Here's the 1st paragraph:

(02-08) 1215 PST OAKLAND -- A blind UC Berkeley student has filed a class-action
lawsuit against Target Corp., saying the retailer is committing civil-rights
violations because its Web site is inaccessible to those who cannot see.

I'm going to sue mirror manufacturers because their products are starting to make me look fat. Here in the People's Republic of California, I'd probably win.


silvermine said...

Many blind people web surf all the time. They use computers, too, by installing screen-readers that read the text out loud.

You can design computer programs and web sites to gracefully handle screenreaders and other features the blind and visually impaired use, or you can make it evil and impossible.

One example is alt text for images. If you put useful text in there, you can make it easier for the blind to follow what's going on.

I know it sounds silly, but it doesn't seem much different to me than requiring companies to have handicapped ramps and such.

(See "accessibility".)

Anonymous said...

Why only the Target website?

You should try that lawsuit against the mirrors =P

Darren said...

The article explained about alt-text, but I don't think it should be required.

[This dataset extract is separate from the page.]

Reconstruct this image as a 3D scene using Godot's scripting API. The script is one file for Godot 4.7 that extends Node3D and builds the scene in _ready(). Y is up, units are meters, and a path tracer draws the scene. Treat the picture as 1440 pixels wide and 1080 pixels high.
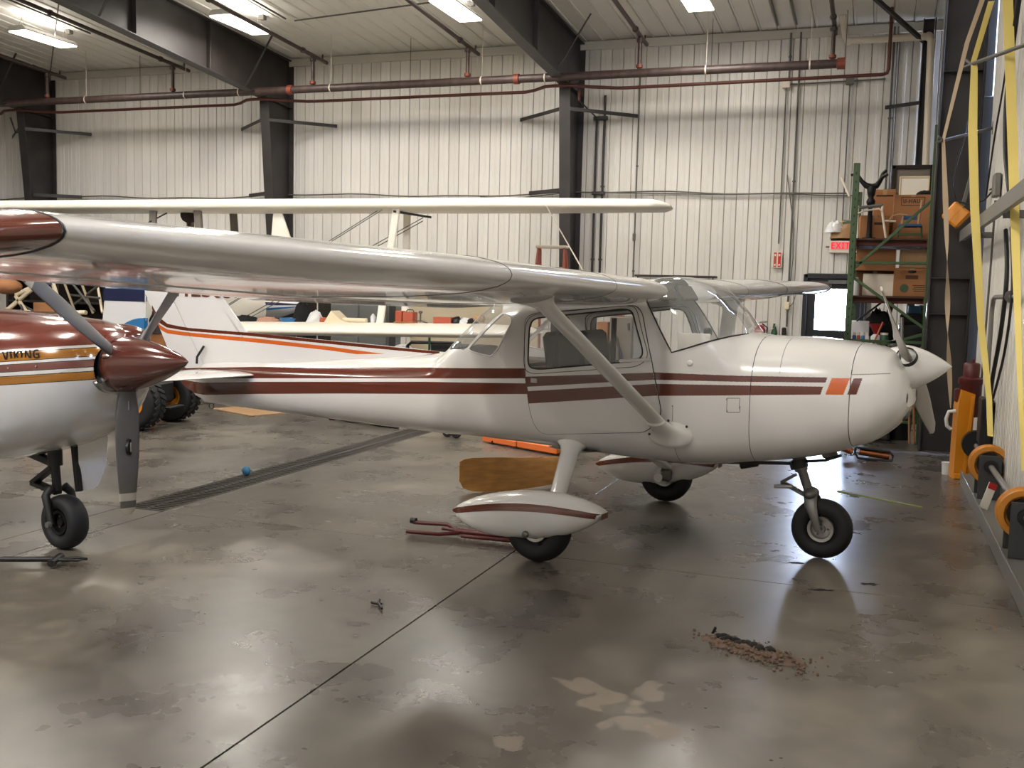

At Target's brick-and-mortar stores, are the signs telling you what department you're in written in braille? or in any language other than English? Are the newspaper advertisements in braille?

The accessibility argument doesn't fly with me.

It seems to me that there's a perfectly reasonable *market* solution to this problem. Kmart should ensure their web site is totally accessible to the blind. They could market that "sensitivity", and the blind could shop at Kmart's web site. Target gets to do what it wants, Kmart gets more customers, and the blind have somewhere they know they can shop. See? Everyone wins!

As for "Why Target?" the article said they were chosen because they're such a large retailer and they don't have the alt-text functionality in their web site.